The Zelmenyaners, by Moyshe Kulbak

I received a free copy of this ebook to review from NetGalley, on behalf of the publishers. It will be published 29 January 2014.

13593951I dread looking up early twentieth century Russian authors on Wikipedia. I so often enjoy their books–because of the setting, the turmoil, the pathos–that I don’t want to know if they were one of the unlucky ones. But when I read The Zelmenyaners, I had to, because I had never heard of Moyshe Kulbak before. Kulbak, a master of Yiddish literature in Russia, was not one of the lucky ones. So as I neared the end of The Zelmenyaners, I felt an extra dose of regret that I wouldn’t see any more of the serialized misadventures of the Jewish clan.

The Zelmenyaners was published in two parts, each serialized over a few years in the early 1930s in Shtern, a Yiddish publication. The first part is set mostly in 1929, in a city the editor identifies as Minsk. In the 1860s, a man named Zelmele from somewhere in “Deep Russia” set up a hoyf, a courtyard surrounded by houses that filled up with his descendants and their descendants. By the time we meet the family, the second generation is running the show. The family’s misadventures (there’s really no other word for them) are sketched broadly, but the sense that I got from the stories and the introduction was that they were also deeply satirical. By the end of the book, when the hoyf is being dismantled and the family scattered, it’s hard not to see the hoyf as anything but a metaphor for Russia under the Communists.


Moyshe Kulbak

There are no clear protagonists or antagonists in The Zelmenyaners, but many of the characters are their own worst enemies. Some are hypochondriacs. Some have prickly personalities. Some are terminally depressed. A few attempt to become proud Bolsheviks. If it weren’t for the Russian Revolution, the family would have carried on living their way for decades or longer. No one could escape the changes, however, and the Zelmenyaner clan has to adapt eventually–even though Bolshevism and Communism (and electricity and radio) baffle most of the family members.

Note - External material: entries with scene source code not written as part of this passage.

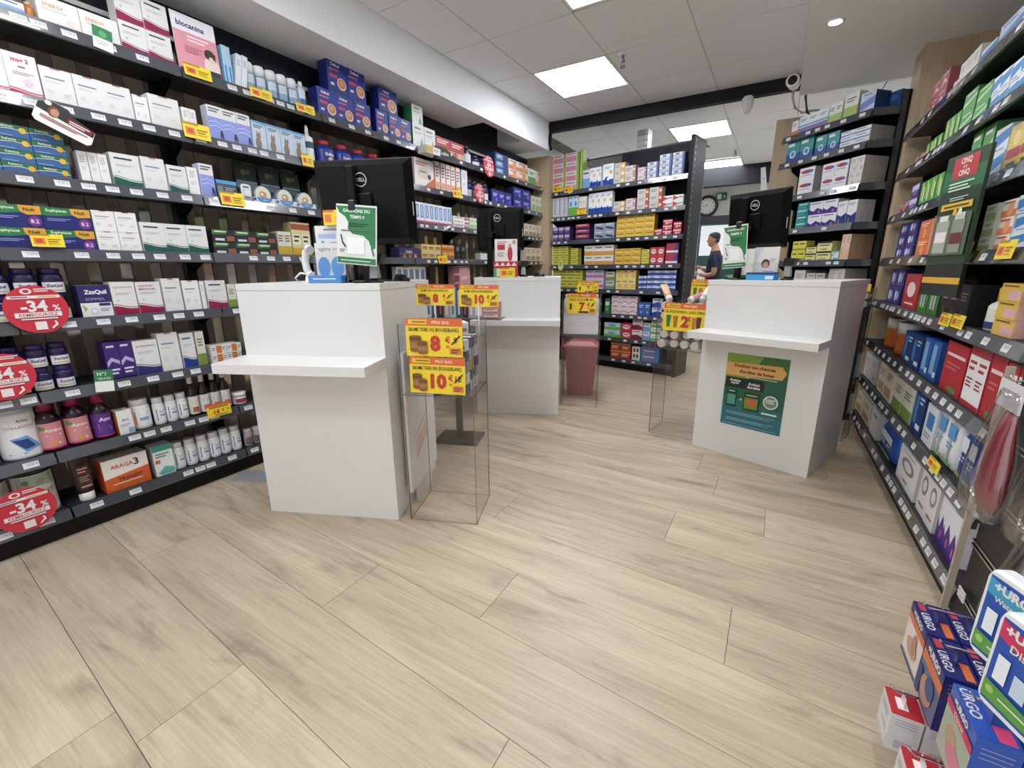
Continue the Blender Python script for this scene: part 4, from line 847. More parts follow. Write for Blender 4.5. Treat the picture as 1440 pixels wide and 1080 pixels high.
  ('deep_blue', -0.1, -0.02, 0.118, 1, 1, 2.31),
 ],
 'DB': [
  ('teal_pack', -0.83, -0.568, 0.168, 2, 1, 2.1),
  ('teal_pack', -0.548, -0.342, 0.146, 2, 1, 2.1),
  ('blue_white_long', -0.331, -0.1, 0.04, 2, 3, 2.1),
 ],
 'DC': [
  ('white_red_cap', -0.661, -0.515, 0.107, 1, 2, 1.815),
  ('white_red_cap', -0.443, -0.224, 0.101, 2, 2, 1.815),
  ('white_grey', -0.213, -0.105, 0.102, 2, 2, 1.815),
 ],
 'DD': [
  ('teal_long', -0.632, -0.519, 0.053, 1, 4, 1.54),
  ('white_violet', -0.512, -0.26, 0.101, 2, 2, 1.54),
  ('white_blue_foot', -0.254, -0.1, 0.173, 2, 1, 1.54),
 ],
 'DE': [
  ('yellow_green', -0.628, -0.49, 0.084, 2, 2, 1.27),
  ('pale_yellow', -0.483, -0.388, 0.062, 1, 2, 1.27),
  ('pale_yellow', -0.381, -0.252, 0.076, 1, 2, 1.27),
  ('teal_small', -0.246, -0.185, 0.08, 1, 1, 1.27),
  ('peach', -0.173, -0.1, 0.194, 2, 1, 1.27),
 ],
 'DF': [
  ('white_grey', -0.564, -0.455, 0.195, 1, 1, 1.0),
  ('grey_flat', -0.441, -0.272, 0.171, 2, 1, 1.0),
  ('white_grey', -0.239, -0.1, 0.206, 2, 1, 1.0),
 ],
 'RA': [
  ('red_pink', 0.353, 0.67, 0.09, 2, 2, 2.075),
  ('white_bottle', 0.693, 0.848, 0.11, 1, 1, 2.075),
  ('white_grey', 0.869, 1.128, 0.117, 3, 1, 2.075),
  ('blue_white', 1.145, 1.306, 0.075, 1, 1, 2.075),
  ('big_blue', 1.321, 1.532, 0.1, 1, 1, 2.075),
  ('blue_white', 1.543, 1.763, 0.052, 1, 2, 2.075),
 ],
 'RB': [
  ('pink_tube', 0.272, 0.461, 0.075, 2, 1, 1.825),
  ('green_pack', 0.491, 0.782, 0.086, 4, 1, 1.825),
  ('green_pack', 0.806, 1.034, 0.128, 3, 1, 1.825),
  ('green_box', 1.054, 1.21, 0.089, 1, 2, 1.825),
  ('green_box', 1.228, 1.387, 0.074, 1, 2, 1.825),
  ('blue_white', 1.401, 1.737, 0.069, 4, 2, 1.825),
 ],
 'RC': [
  ('pink_tube', 0.102, 0.311, 0.089, 2, 1, 1.55),
  ('violet', 0.347, 0.546, 0.078, 1, 2, 1.55),
  ('green_pack', 0.576, 0.964, 0.139, 4, 1, 1.55),
  ('green_box', 1.31, 1.536, 0.227, 2, 1, 1.55),
  ('blue_white', 1.565, 1.698, 0.091, 1, 2, 1.55),
  ('pet_pack', 1.71, 1.949, 0.16, 2, 1, 1.55),
 ],
 'RD': [
  ('navy_eye', 0.251, 0.666, 0.072, 2, 3, 1.27),
  ('orange_med', 0.729, 0.955, 0.097, 1, 2, 1.27),
  ('orange_med', 0.968, 1.15, 0.102, 1, 2, 1.27),
  ('lime_white', 1.662, 1.773, 0.059, 1, 3, 1.27),
  ('orange_white', 1.799, 1.92, 0.059, 1, 3, 1.27),
  ('blue_white', 1.931, 2.056, 0.06, 1, 3, 1.27),
 ],
 'RE': [
  ('navy_eye', 0.258, 0.604, 0.11, 2, 2, 0.985),
  ('red_box', 0.675, 0.978, 0.193, 1, 1, 0.985),
  ('green_stack', 1.006, 1.331, 0.171, 2, 1, 0.985),
  ('black_box', 1.364, 1.716, 0.159, 3, 1, 0.985),
  ('yellow_bottle', 1.822, 1.957, 0.162, 1, 1, 0.985),
  ('yellow_pink', 1.969, 2.128, 0.059, 1, 3, 0.985),
  ('red_bottle', 2.138, 2.279, 0.181, 1, 1, 0.985),
 ],
 'RF': [
  ('orange_jar', 0.277, 0.857, 0.193, 2, 1, 0.7),
  ('blue_dark', 0.908, 1.252, 0.17, 2, 1, 0.7),
  ('blue_sky', 1.291, 1.526, 0.181, 2, 1, 0.7),
  ('red_carton', 1.598, 1.842, 0.209, 1, 1, 0.7),
  ('red_white_tall', 1.858, 2.039, 0.223, 2, 1, 0.7),
  ('red_carton', 2.053, 2.163, 0.223, 1, 1, 0.7),
  ('red_white_tall', 2.175, 2.336, 0.215, 2, 1, 0.7),
 ],
 'RG': [
  ('white_grey', -0.019, 0.406, 0.172, 2, 1, 0.425),
  ('beige_box', 0.48, 0.888, 0.185, 2, 1, 0.425),
  ('olive', 0.926, 1.315, 0.183, 2, 1, 0.425),
  ('blue_dark', 1.343, 1.5, 0.209, 1, 1, 0.425),
  ('white_blue_box', 1.525, 1.683, 0.183, 1, 1, 0.425),
  ('cotton_bag', 1.715, 1.947, 0.245, 2, 1, 0.425),
  ('blue_bag', 1.971, 2.24, 0.232, 3, 1, 0.425),
 ],
 'RH': [
  ('beige_box', -0.096, 0.469, 0.152, 2, 1, 0.14),
  ('white_tray', 0.523, 0.746, 0.175, 1, 1, 0.14),
  ('blue_bag', 0.791, 1.189, 0.179, 1, 1, 0.14),
  ('white_device', 1.29, 1.634, 0.182, 1, 1, 0.14),
  ('white_device', 1.671, 1.923, 0.222, 2, 1, 0.14),
  ('white_violet', 1.942, 2.167, 0.238, 3, 1, 0.14),
 ],
}
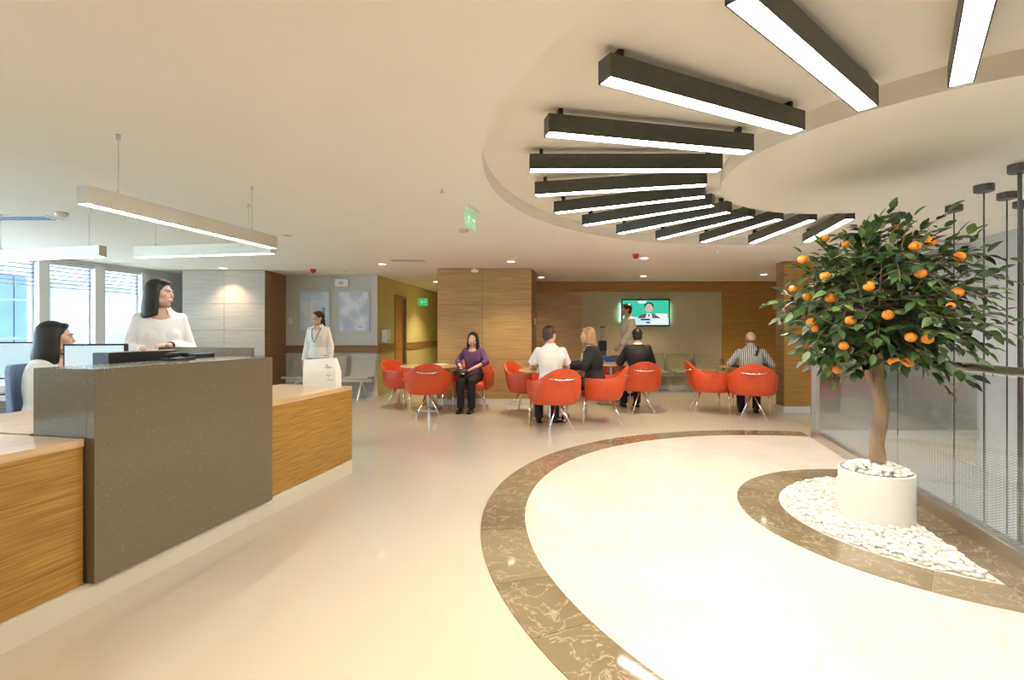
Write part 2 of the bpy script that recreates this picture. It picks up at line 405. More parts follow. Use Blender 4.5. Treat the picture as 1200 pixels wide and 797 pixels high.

The stories are written in a vaguely chronological order, with frequent backtracking. But Kulbak eventually brings the various threads to order in the last stories in Part II. One of Reb Zelmele’s sons, Folye, has stolen a hide from the tannery where he works. When he shows for his trial, once of his nieces, Tonke, gives a speech denouncing the whole family for their bourgeoiserie. Only in the mid-1930s in Russia would the family’s way of life be seen as a crime. I felt pity for them mostly because they just kept getting in their own way.

The Zelmenyaners is a remarkable tale. It’s remarkable that was published. It’s remarkable that it wasn’t lost when Kulbak was arrested and executed. I couldn’t help but laugh as Kulbak elevated the family’s shenanigans with semi-legendary language. But the history will catch up to you as you read it, as it caught up with everyone.